All of the above may well have problems if you are trying to make a USB with the very latest version of the Linux distribution you want, since they will all lag behind the distribution’s development cycle, that’s to say that the utility developer will most likely not have had time to update their product, so you should choose an older version of the ISO in this case, perhaps the most recent stable release rather than the current beta version.

Finally, You can’t accidentally damage your windows laptop by booting it from a USB stick unless you are really stupid! for example by formatting the wrong drive letter during the setup, or by attempting to use the USB to install Linux on the hard drive of your computer into the partition used by windows operating system.

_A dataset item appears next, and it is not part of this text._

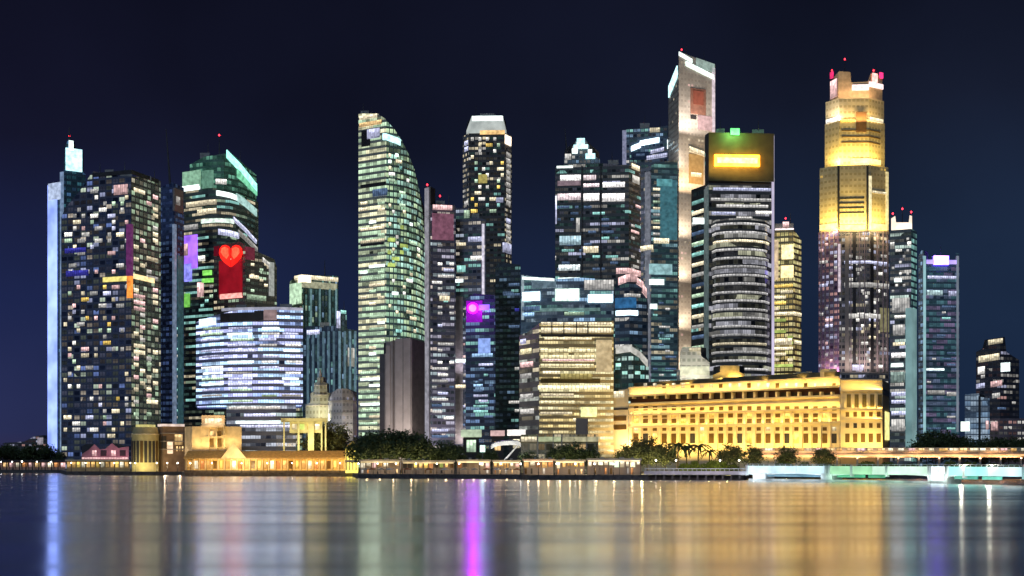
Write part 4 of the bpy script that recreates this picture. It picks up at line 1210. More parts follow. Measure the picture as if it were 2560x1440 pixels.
B.block('roof_pavilion', [(1782, 668), (1862, 660)], [(1782, 938), (1800, 930), (1801, 914), (1848, 914), (1849, 930), (1862, 936)], [matte('gold roof room stone', (.72, .58, .28))], base=948, depth=12)
for a, c, y in ((1640, 1672, 946), (1700, 1730, 944), (1900, 1940, 938), (1990, 2030, 934), (2050, 2092, 930)):
    da = 690 + (598 - 690) * (a - 1572) / 528
    B.block('roof_room', [(a, da + 12), (c, da + 8)], HOR - (HOR - y) * 641 / (da + 10), M_hot, base=HOR - (HOR - 952) * 641 / (da + 10), depth=6)
    wash(a, c, HOR - (HOR - 951) * 641 / (da + 10), da + 10, 6, 260, gold, 2.5, .1)
B.front = H1
for k in range(19):
    x = 1580 + k * 27.6
    B.strip(x + 5, x + 24, 981, 996, M_dark if k % 3 else matte('plum loggia glass', (.10, .05, .06), .3) if k == 0 else bpy.data.materials['plum loggia glass'], 'loggia_window', -3.0, 3.6)
    B.strip(x, x + 4, 979.5, 996.5, M_hot, 'loggia_pier', .2, 2.5)
for nm, y, h, pr, mt in [('cornice', 976, 4, 1.2, M_hot), ('cornice', 998, 4, 1.3, M_hot), ('string_course', 1012, 3, .7, M_hot), ('cornice', 1028, 4, 1.2, M_hot), ('string_course', 1060, 5, 1.0, M_hot), ('parapet', 954, 4, .7, M_hot)]:
    B.strip(1573, 2099, y, y + h, mt, nm, pr)
M_hw = matte('brown hotel window glass', (.12, .07, .02), .3)
for k in range(22):
    x = 1578 + k * 23.6
    B.strip(x + 7, x + 18, 1015.5, 1026, M_hw, 'window', .12)
    B.strip(x + 6.5, x + 18.5, 1034, 1044, M_hw if k % 4 else L_gold, 'window', .12)
    B.strip(x + 6.5, x + 18.5, 1047, 1058, M_hw if k % 5 else L_gold, 'window', .12)
    B.strip(x + 1, x + 4.4, 1032, 1060, M_hot, 'column', 1.1)
    B.strip(x + 1, x + 4.4, 1066, 1130, M_hot, 'pilaster', .8)
    B.strip(x + 7, x + 17, 1068, 1077, M_hw if k % 7 else L_cream, 'window', .12)
    B.strip(x + 7, x + 16, 958, 970, L_cream if k % 3 else M_hw, 'attic_window', .12)
    B.strip(x + 6, x + 18, 1084, 1108, [M_hw, M_dark, L_gold, M_hw, M_hw][k % 5], 'arch_opening', .15)
B.front = [(2101, 597), (2206, 593), (2224, 620)]
for nm, y, h, pr in [('cornice', 975, 4, 1.1), ('cornice', 1022, 5, 1.2), ('string_course', 1048, 3, .7), ('parapet', 949, 4, .7)]:
    B.strip(2102, 2205, y, y + h, M_hot, nm, pr)
for k in range(5):
    x = 2110 + k * 19.5
    B.strip(x, x + 5, 982, 1021, M_hot, 'column', 1.1)
    B.strip(x + 7, x + 17, 986, 1018, matte('olive loggia shade', (.16, .12, .04)) if k == 0 else bpy.data.materials['olive loggia shade'], 'loggia_window', .15)
    B.strip(x + 4, x + 13, 1030, 1042, M_hw, 'window', .12)
    B.strip(x + 4, x + 13, 1058, 1070, M_hw if k != 1 else M_dark, 'window', .12)
    B.strip(x + 3, x + 14, 1084, 1106, M_hw, 'arch_opening', .12)
B.strip(2206, 2222, 975, 990, M_dark, 'loggia_window', .2)
B.strip(2212, 2221, 1030, 1100, lamp('yellow green corner light', (.9, .82, .30), .6), 'corner_light', .5)
B.front = [(1524, 704), (1571, 694)]
B.strip(1526, 1570, 1020, 1025, M_dark, 'recess', .2)
B.strip(1530, 1562, 978, 994, L_cream, 'light_panel', .4)
for y in (1040, 1062): B.strip(1528, 1566, y, y + 12, M_hw, 'window', .15)
B2 = B
B2.front = H1
for i in range(6):
    a, c = 1574 + i * 88, 1574 + (i + 1) * 88
    Dm = 690 + (598 - 690) * ((a + c) / 2 - 1572) / 528
    for y, off, up, pw in ((1136, 8, 20, 3900), (1059, 1.8, 9, 800), (1027, 2.0, 9, 800), (997, 2.0, 9, 220), (975, 1.9, 7, 900)):
        f_ = 641 / Dm
        yy = HOR - (HOR - y) * f_
        wash_on(B2, a + 3, c - 3, yy, up, pw, gold if i % 3 else (1, .66, .20), off, .10)
for y, off, up, pw in ((1128, 8, 20, 4200), (1047, 1.7, 10, 650), (1021, 1.9, 9, 560), (974, 1.8, 8, 900)):
    wash(2104, 2204, y, 595, up, pw, gold, off, .10)
wash(1526, 1570, 1128, 697, 30, 5200, (1, .68, .30), 9, .08)
wash(1784, 1860, 948, 664, 10, 1500, gold, 3, .10)

# ------------------------------------------------------------------ low buildings along the quays
LQ = 'low blocks along the quays'
B = Bld('low_block', 'dim grey far block beyond the dark trees at the left end', 'building', 75, 1300, LQ)
B.block('wall', [(10, 1306), (118, 1300)], [(10, 1108), (60, 1104), (88, 1090), (106, 1088), (118, 1100)], facade('dim grey far wall', (.12, .11, .12), GLASS, [PINK, LAV], .3, .25, .12, 4, 4, .1, .3, .8), depth=20)
B.strip(94, 108, 1094, 1112, lamp('dim mauve light', (.45, .40, .46), .35), 'light_panel', .5)

B = Bld('shelter', 'long low shelter with a peach lit soffit on the left shore', 'shelter', 60, 786, LQ)
B.block('roof', [(-60, 800), (164, 786)], 1150, M_dark, base=1154, depth=8)
B.block('wall', [(-60, 804), (164, 790)], 1155, matte('peach shelter wall', (.6, .36, .26)), depth=3)
for k in range(14): B.strip(-56 + k * 16, -44 + k * 16, 1157, 1167, [L_pink, L_shop_o, L_warm, L_shop_w, L_pink][k * 3 % 5], 'light_panel', .3)
for k in range(15): B.strip(-59 + k * 16, -57 + k * 16, 1154, 1176, M_metal, 'post', 2.5, -2)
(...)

You may be wondering by now how the hell you make your computer boot from the USB drive rather than the hard drive. The thing is that precisely how you do this depends not on what operating system you want to use but on what BIOS your computer has installed, and the exact procedure varies from BIOS to BIOS. In general the first screen that loads during the boot process is a placeholder for the BIOS, and usually this screen will tell you that such and such an ‘F’ key will allow you to enter the setup screen for the BIOS. On most PCs this is F8, on laptops (such as Toshiba) it may be F2. You will have only a couple of seconds in which to press it. On PCs the setup screen will allow you to specify which drive letter to boot from, or will allow you to enable booting from drive letters other than the default (C:). Or as on Toshiba laptops you can specify which devices can be booted from. This will enable the boot menu, which on a Toshiba is accessed by pressing F12 on the first screen. This allows you to select the device you want to boot from at startup. However every make of computer seems to have a different BIOS, and you should refer to your machines user manual to get the exact procedure for your machine.

1 comment:

  1. Look for Easy2Boot on the rmprepusb website. Once you have prepared your USB drive, all you have to do is copy the ISO you want to boot to a folder on the USB drive (as many as you like). That's it! 99% of ALL linux liveCD ISOs work and most other ISOs too, no matter what version or flavour. There is also a YouTube video on Easy2Boot too.